— SHORT EXERCISE —
Extract the lines of the material below, beginning with the first and ending with the line that holds "return Vector((a * t, Y, CAMH + c * t))". Skip every picture.

— INFORMATION SUPPLIED —
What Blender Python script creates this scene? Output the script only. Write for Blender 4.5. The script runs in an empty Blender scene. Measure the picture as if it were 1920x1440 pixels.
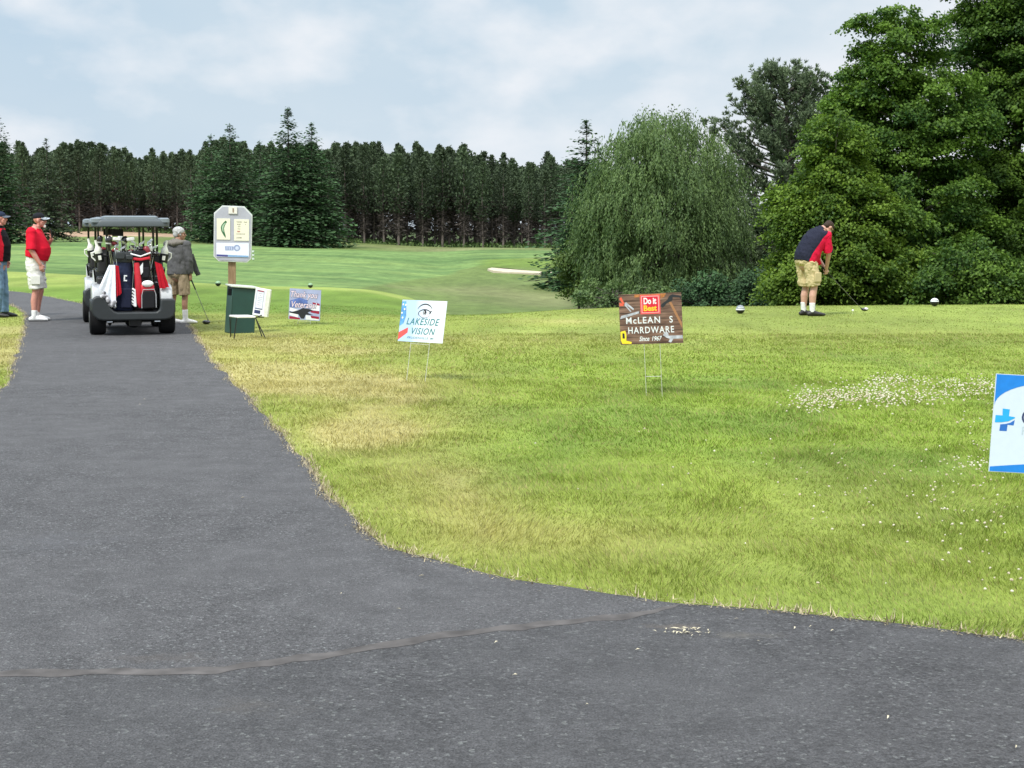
import bpy, bmesh, math, random
import numpy as np
from mathutils import Vector, Matrix, Euler
R = math.radians
rng = np.random.default_rng(7)
random.seed(7)
scene = bpy.context.scene
COL = scene.collection

# ------------------------------------------------------------------ helpers
F = 2886.0; CAMH = 1.6; TH = math.atan(295.0 / F)
CT, ST = math.cos(TH), math.sin(TH)

def pdir(px, py):
    vx = (px - 960) / F; vy = (720 - py) / F
    return vx, CT + vy * ST, -ST + vy * CT

def PZ(px, py, z=0.0):
    a, b, c = pdir(px, py); t = (z - CAMH) / c
    return Vector((a * t, b * t, z))

def PD(px, py, Y):
    a, b, c = pdir(px, py); t = Y / b
    return Vector((a * t, Y, CAMH + c * t))

def link(o, parent=None):
    COL.objects.link(o)
    if parent: o.parent = parent
    return o

def tag(o, label=None, cat=None, group=None, kind=None):
    if label: o['label'] = label
    if cat: o['category'] = cat
    if group: o['group'] = group
    if kind: o['kind'] = kind
    return o

def empty(name, loc=(0, 0, 0), rz=0.0):
    o = bpy.data.objects.new(name, None); o.empty_display_size = 0.1
    link(o); o.location = loc; o.rotation_euler = (0, 0, rz)
    return o

def copy_tree(o, parent=None):
    c = o.copy(); COL.objects.link(c)
    if parent:
        c.parent = parent
    for ch in list(o.children):
        copy_tree(ch, c)
    return c

def np_mesh(name, V, faces_flat, fsize, mat=None, parent=None, smooth=False, attrs=None):
    """fast mesh from numpy; faces_flat: (n, fsize) int array or list of such arrays"""
    me = bpy.data.meshes.new(name)
    if not isinstance(faces_flat, list): faces_flat = [faces_flat]
    nv = len(V)
    me.vertices.add(nv); me.vertices.foreach_set('co', np.ascontiguousarray(V, dtype=np.float32).ravel())
    loops = np.concatenate([f.ravel() for f in faces_flat]).astype(np.int32)
    sizes = np.concatenate([np.full(len(f), f.shape[1], dtype=np.int32) for f in faces_flat])
    starts = np.concatenate([[0], np.cumsum(sizes)[:-1]]).astype(np.int32)
    me.loops.add(len(loops)); me.loops.foreach_set('vertex_index', loops)
    me.polygons.add(len(sizes)); me.polygons.foreach_set('loop_start', starts)
    me.polygons.foreach_set('loop_total', sizes)
    if smooth: me.polygons.foreach_set('use_smooth', np.ones(len(sizes), dtype=bool))
    me.update(calc_edges=True)
    if attrs:
        for k, arr in attrs.items():
            if arr.ndim == 2:
                a = me.attributes.new(k, 'FLOAT_COLOR', 'POINT')
                c4 = np.ones((nv, 4), dtype=np.float32); c4[:, :3] = arr
                a.data.foreach_set('color', c4.ravel())
            else:
                a = me.attributes.new(k, 'FLOAT', 'POINT')
                a.data.foreach_set('value', arr.astype(np.float32))
    if mat: me.materials.append(mat)
    o = bpy.data.objects.new(name, me)
    link(o, parent)
    return o

class MB:
    """collects primitive shapes into one mesh"""
    def __init__(s): s.v = []; s.f = []
    def add(s, vs, fs, M=None):
        n = len(s.v)
        for p in vs:
            p = Vector(p)
            if M is not None: p = M @ p
            s.v.append(tuple(p))
        for f in fs: s.f.append([i + n for i in f])
        return s
    def box(s, c, d, rot=None, M=None):
        hx, hy, hz = d[0] / 2, d[1] / 2, d[2] / 2
        vs = [Vector((x, y, z)) for z in (-hz, hz) for y in (-hy, hy) for x in (-hx, hx)]
        if rot: e = Euler(rot).to_matrix(); vs = [e @ v for v in vs]
        vs = [v + Vector(c) for v in vs]
        return s.add(vs, [(0, 2, 3, 1), (4, 5, 7, 6), (0, 1, 5, 4), (2, 6, 7, 3), (0, 4, 6, 2), (1, 3, 7, 5)], M)
    def tube(s, pts, rad, n=10, cap=True, M=None, round_cap=False, side=None):
        """lofted tube, rad: number, list of numbers, or list of (a,b) half widths; side = direction of a"""
        pts = [Vector(p) for p in pts]; m = len(pts)
        if not isinstance(rad, (list, tuple)): rad = [rad] * m
        rad = [(r, r) if not isinstance(r, (list, tuple)) else r for r in rad]
        if round_cap:
            d0 = (pts[0] - pts[1]).normalized(); d1 = (pts[-1] - pts[-2]).normalized()
            P = []; Q = []
            for t in (0.96, 0.75, 0.4):
                k = math.sqrt(max(0, 1 - t * t)); r = rad[0]; e = min(r)
                P.append(pts[0] + d0 * e * t); Q.append((r[0] * k, r[1] * k))
            P += pts; Q += rad
            for t in (0.4, 0.75, 0.96):
                k = math.sqrt(max(0, 1 - t * t)); r = rad[-1]; e = min(r)
                P.append(pts[-1] + d1 * e * t); Q.append((r[0] * k, r[1] * k))
            pts, rad = P, Q; m = len(pts)
        vs = []; u = None
        for i in range(m):
            a = pts[max(0, i - 1)]; b = pts[min(m - 1, i + 1)]
            t = (b - a)
            t = t.normalized() if t.length > 1e-6 else (pts[-1] - pts[0]).normalized()
            if side is not None:
                w = Vector(side); w = (w - t * w.dot(t))
                u = w.normalized() if w.length > 1e-4 else t.orthogonal().normalized()
            elif u is None: u = t.orthogonal().normalized()
            else:
                u = u - t * u.dot(t); u = u.normalized() if u.length > 1e-6 else t.orthogonal().normalized()
            v = t.cross(u)
            for k in range(n):
                an = 2 * math.pi * k / n
                vs.append(pts[i] + u * math.cos(an) * rad[i][0] + v * math.sin(an) * rad[i][1])
        fs = []
        for i in range(m - 1):
            for k in range(n):
                k2 = (k + 1) % n
                fs.append((i * n + k, i * n + k2, (i + 1) * n + k2, (i + 1) * n + k))
        if cap or round_cap:
            fs.append(tuple(reversed(range(n)))); fs.append(tuple(range((m - 1) * n, m * n)))
        return s.add(vs, fs, M)
    def ball(s, c, r, n=12, m=8, M=None, rot=None):
        if not isinstance(r, (list, tuple)): r = (r, r, r)
        vs = [Vector((0, 0, -r[2]))]
        for i in range(1, m):
            ph = -math.pi / 2 + math.pi * i / m
            for k in range(n):
                a = 2 * math.pi * k / n
                vs.append(Vector((r[0] * math.cos(ph) * math.cos(a), r[1] * math.cos(ph) * math.sin(a), r[2] * math.sin(ph))))
        vs.append(Vector((0, 0, r[2])))
        if rot: e = Euler(rot).to_matrix(); vs = [e @ v for v in vs]
        vs = [v + Vector(c) for v in vs]
        fs = [(0, 1 + (k + 1) % n, 1 + k) for k in range(n)]
        for i in range(m - 2):
            for k in range(n):
                k2 = (k + 1) % n
                fs.append((1 + i * n + k, 1 + i * n + k2, 1 + (i + 1) * n + k2, 1 + (i + 1) * n + k))
        L = len(vs) - 1; b = 1 + (m - 2) * n
        fs += [(b + k, b + (k + 1) % n, L) for k in range(n)]
        return s.add(vs, fs, M)
    def prism(s, poly, y0, y1, M=None, axis='y'):
        """polygon given as (x,z) extruded along y (or given as (y,z) along x, or (x,y) along z)"""
        n = len(poly)
        def mk(p, t):
            if axis == 'y': return (p[0], t, p[1])
            if axis == 'x': return (t, p[0], p[1])
            return (p[0], p[1], t)
        vs = [mk(p, y0) for p in poly] + [mk(p, y1) for p in poly]
        fs = [tuple(range(n)), tuple(reversed(range(n, 2 * n)))]
        fs += [(i, i + n, (i + 1) % n + n, (i + 1) % n) for i in range(n)]
        return s.add(vs, fs, M)
    def build(s, name, mat, parent=None, bevel=0.0, smooth=True, angle=40, seg=2, sub=0):
        me = bpy.data.meshes.new(name)
        me.from_pydata(s.v, [], s.f)
        bm = bmesh.new(); bm.from_mesh(me)
        bmesh.ops.recalc_face_normals(bm, faces=bm.faces)
        bm.to_mesh(me); bm.free()
        if mat: me.materials.append(mat)
        if smooth:
            for p in me.polygons: p.use_smooth = True
            try: me.set_sharp_from_angle(angle=R(angle))
            except Exception: pass
        o = bpy.data.objects.new(name, me); link(o, parent)
        if bevel:
            b = o.modifiers.new('bevel', 'BEVEL'); b.width = bevel; b.segments = seg; b.limit_method = 'ANGLE'; b.angle_limit = R(35)
        if sub:
            b = o.modifiers.new('sub', 'SUBSURF'); b.levels = sub; b.render_levels = sub
        return o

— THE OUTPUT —
What Blender Python script creates this scene? Output the script only. Write for Blender 4.5. The script runs in an empty Blender scene. Measure the picture as if it were 1920x1440 pixels.
import bpy, bmesh, math, random
import numpy as np
from mathutils import Vector, Matrix, Euler
R = math.radians
rng = np.random.default_rng(7)
random.seed(7)
scene = bpy.context.scene
COL = scene.collection

# ------------------------------------------------------------------ helpers
F = 2886.0; CAMH = 1.6; TH = math.atan(295.0 / F)
CT, ST = math.cos(TH), math.sin(TH)

def pdir(px, py):
    vx = (px - 960) / F; vy = (720 - py) / F
    return vx, CT + vy * ST, -ST + vy * CT

def PZ(px, py, z=0.0):
    a, b, c = pdir(px, py); t = (z - CAMH) / c
    return Vector((a * t, b * t, z))

def PD(px, py, Y):
    a, b, c = pdir(px, py); t = Y / b
    return Vector((a * t, Y, CAMH + c * t))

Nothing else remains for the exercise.